Curtis Franks Curtis.D.Franks.7 at
Wed May 18 21:31:28 EDT 2022

Some of the discussion about Harvey Friedman's question is jumbled because
by "proof by contradiction" many readers assume he is referring to the
method of establishing a conclusion (C) by assuming its negation and
deriving a contradiction. He is instead referring to the use of the ex
falso quodlibet (EFQ) principle in a specific context: at one or more of
the penultimate steps of a proof by cases. What he has asked about is a
proof transformation procedure that will remove all instances of these ex
falso quodlibet steps.
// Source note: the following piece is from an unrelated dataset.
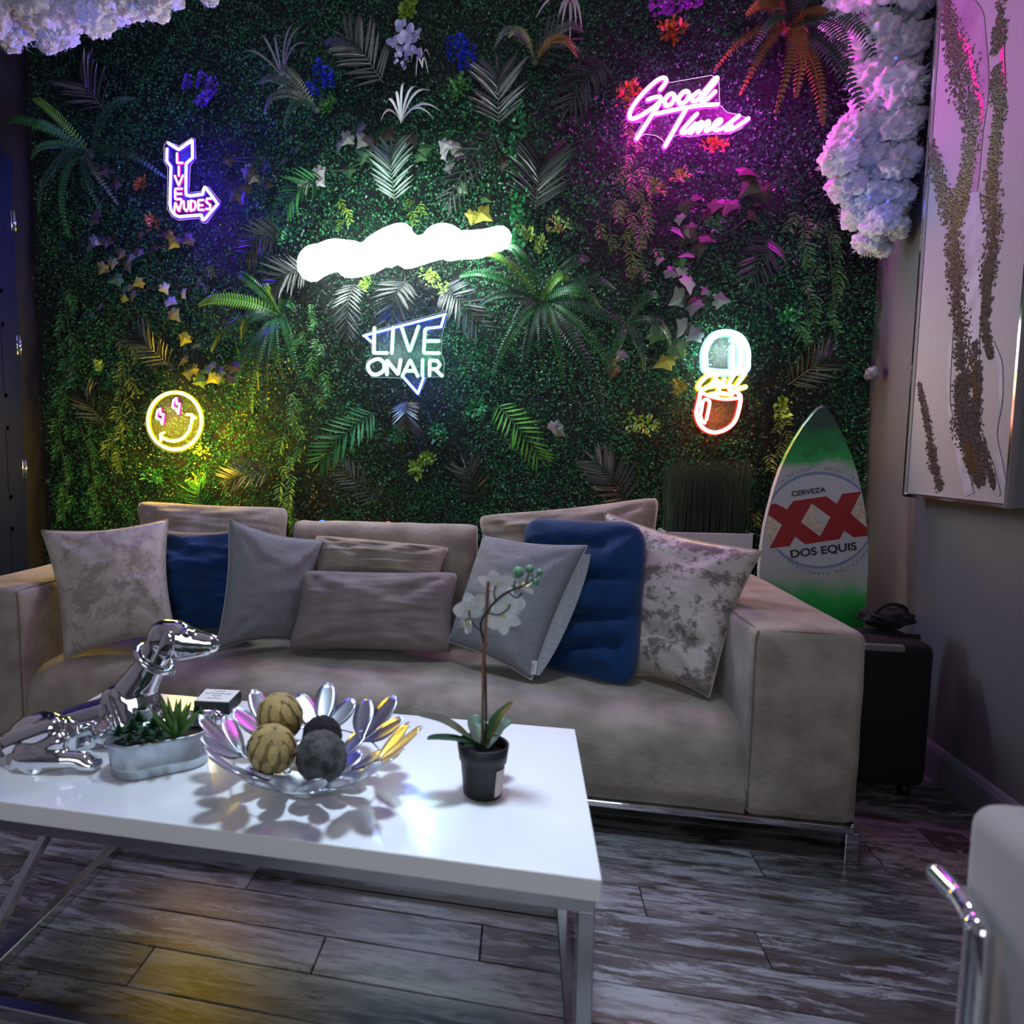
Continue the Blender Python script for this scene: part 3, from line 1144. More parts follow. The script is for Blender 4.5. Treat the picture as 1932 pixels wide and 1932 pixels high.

I don't think Neil Tennant meant for his last
message to contribute to this question, but it is related: In Core Logic,
EFQ isn't needed because the "liberalized" v-Elimination inference can just
proceed with one or more subproof ending in C and the others ending in
contradictions. The question remains, though: Can these proofs be
(effectively) rewritten so that the liberalized v-Elimination isn't needed
(for that still counts as "proof by contradiction" as HF is using the
phrase). Notice that HF is not asking for a proof that doesn't use EFQ: A
fully classical proof is fine. On the other hand, simply replacing
instances of EFQ with the classical "assume ~C, get a contradiction however
you got one before, infer ~~C, and conclude C" (what is ordinarily called
proof by contradiction") shouldn't suffice either and would return a proof
that still qualifies as a "proof by contradiction" in HF's sense. I think
the goal is to eliminate the contradictory cases themselves.